Pourquoi poteaux? Nos compatriotes ont le mérite de plonger justement dans la vie politique. Pour certains, ce serait difficile de gagner à ces élections, mais ils vont apprendre à travailler mieux la prochaine fois. Nous devons les soutenir et les encourager. J’ai remarqué qu’il y a plus de femmes que d’hommes. Il faut que ces derniers foncent. On a des hommes extraordinaires aussi. Ils ont du potentiel et du charisme. Il suffit qu’ils se fassent confiance et qu’on leur fasse confiance. Ces candidats ont brisé la glace. Ils ont ouvert la voie aux autres membres de notre communauté. Et nos enfants vont s’identifier à eux un jour ou l’autre. Et c’est grâce à leur présence dans les sphères du pouvoir que les choses évolueront dans le bon sens.
 
Quel commentaire faites-vous sur le peu de candidats d’origine maghrébine au Parti libéral du Québec ?

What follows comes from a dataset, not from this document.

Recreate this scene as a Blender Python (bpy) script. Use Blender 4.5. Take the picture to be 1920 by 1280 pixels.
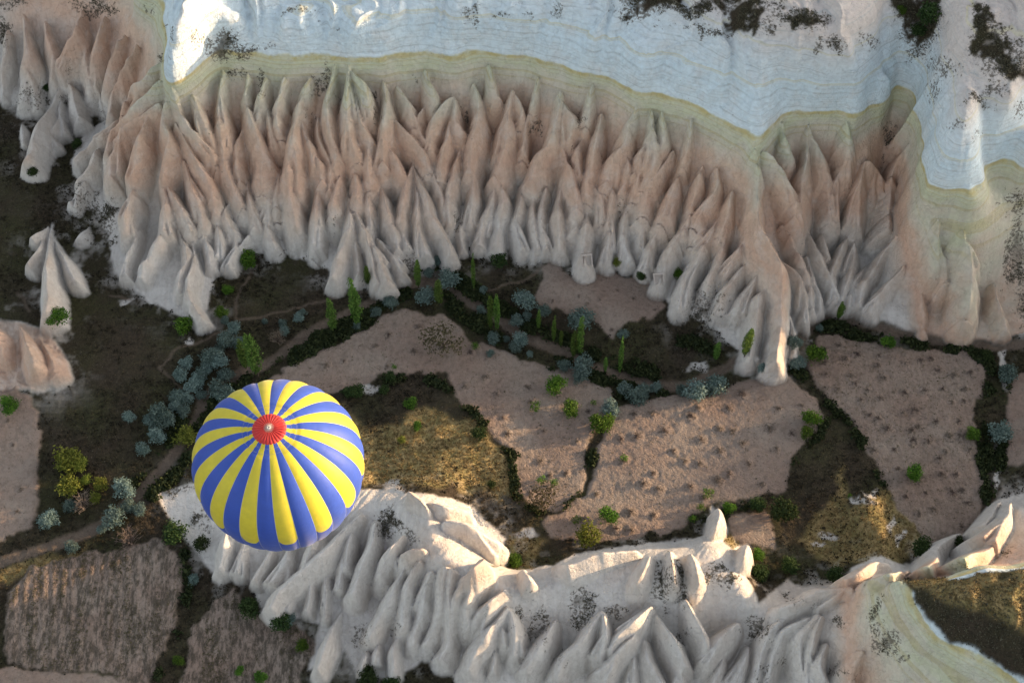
import bpy, math, random
import numpy as np
from mathutils import Vector
R = math.radians
rng = np.random.default_rng(7)
random.seed(7)
scene = bpy.context.scene
for o in list(bpy.data.objects): bpy.data.objects.remove(o)

# ------------------------------------------------------------------ camera
FPX, CX, CY = 3200.0, 960.0, 640.0
PITCH, DIST = R(30), 267.0
CAM = np.array([0.0, -DIST * math.sin(PITCH), DIST * math.cos(PITCH)])
cam = bpy.data.cameras.new('camera'); cam.lens = 60; cam.sensor_width = 36
cam.clip_start = 1; cam.clip_end = 3000
camo = bpy.data.objects.new('camera', cam); scene.collection.objects.link(camo)
camo.location = CAM; camo.rotation_euler = (PITCH, 0, 0); scene.camera = camo

# ------------------------------------------------------------------ sky, sun, exposure
SUN_EL, SUN_AZ = R(9.5), R(13)          # azimuth measured from +X towards +Y
SUN = np.array([math.cos(SUN_EL) * math.cos(SUN_AZ), math.cos(SUN_EL) * math.sin(SUN_AZ), math.sin(SUN_EL)])
world = bpy.data.worlds.new('World'); scene.world = world; world.use_nodes = True
wn = world.node_tree
sky = wn.nodes.new('ShaderNodeTexSky'); sky.sky_type = 'NISHITA'; sky.sun_disc = False
sky.sun_elevation = SUN_EL; sky.sun_rotation = math.atan2(SUN[0], SUN[1])
sky.air_density = 1.0; sky.dust_density = 4.0; sky.ozone_density = 0.6; sky.altitude = 1000
bg = wn.nodes['Background']; bg.inputs['Strength'].default_value = 0.15
hsv = wn.nodes.new('ShaderNodeHueSaturation'); hsv.inputs['Saturation'].default_value = 0.5
wn.links.new(sky.outputs[0], hsv.inputs['Color']); wn.links.new(hsv.outputs[0], bg.inputs['Color'])
sl = bpy.data.lights.new('sun', 'SUN'); sl.energy = 2.9; sl.angle = R(0.9); sl.color = (1.0, 0.69, 0.40)
so = bpy.data.objects.new('sun', sl); scene.collection.objects.link(so)
so.rotation_euler = Vector(SUN).to_track_quat('Z', 'Y').to_euler(); so.location = (80, 30, 90)
vs = scene.view_settings
vs.view_transform = 'Standard'; vs.look = 'None'; vs.exposure = 1.6; vs.gamma = 1.0; vs.use_curve_mapping = False
scene.render.engine = 'CYCLES'
scene.cycles.max_bounces = 4; scene.cycles.diffuse_bounces = 2; scene.cycles.transmission_bounces = 4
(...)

Je pense qu’il n’y a pas beaucoup de membres de notre communauté qui s’impliquent politiquement. Ceci étant dit, on a remarqué que ceux qui activent sont surtout au parti québécois et dans leur majorité, ils sont kabyles. Peut-être que le PLQ n’a pas courtisé notre communauté comme l’a fait le PQ.  La vraie raison est difficile à cerner avec exactitude.

 

Qui est Djamila Addar ?

Je suis une journaliste algérienne d’expression amazighe qui vit au Québec depuis 1997. Je suis née au pied du Djurdjura chez ma grand-mère à Imzdourar. J’ai grandi et étudié à M’Cheddalh (Maillot) au lycée Amrouche Mouloud où j’ai pris conscience du combat du MCB grâce à un camarade. J’ai fait l’école de journalisme à Alger, option audiovisuelle. J’ai travaillé à la chaîne II ( kabyle) pendant 6 ans avant de partir à Paris où j’ai travaillé pendant 8 mois sur le dossier de l’Union Européenne. Cette expérience m’a permis de connaître les défis de l’Union, mais aussi d’effectuer des reportages dans certains pays du continent comme la Pologne, le Portugal, les deux Irlande, la Grande bretagne et l’Allemagne. Une occasion de voir le défunt mur de Berlin et aussi de voir de plus près le combat des Irlandais que j’ai toujours admirés. C’est ainsi que je me suis familiarisée avec la presse écrite. Une fois arrivée au Québec, Madjd Benbelkacem et moi avons lancé une émission sur les ondes de Radio centre-ville ”Amazigh Montréal”.Parallèlement à cela, avec d’autres amis, nous avons crée l’association culture amazighe” Tirrugza” pour promouvoir la culture amazighe et créer des ponts entre le pays d’accueil et notre communauté. J’ai également collaboré avec certains sites virtuels comme algeroweb.com et berberes.com avant de lancer mon propre blog taghamsa.wordpress.com. Pour finir, je gagne ma vie en tant qu’enseignante de français au secondaire à Laval. Sur le plan privé, j’ai une fille de 20 ans, Missila Izza, qui étudie les sciences politiques à l’université de Montréal. Missila a mené le combat étudiant au Québec comme tous les autres étudiants et étudiantes du printemps érable. Je suis fière d’elle.

 
Le Blogue de Djamila Addar : Taghamsa…

Source: Le Montreal Dz - 21 mars 2014

PS : Nous avons sollicité des entrevues avec les candidats du Parti québécois. Nous attendons toujours la réponse des services de communication du PQ.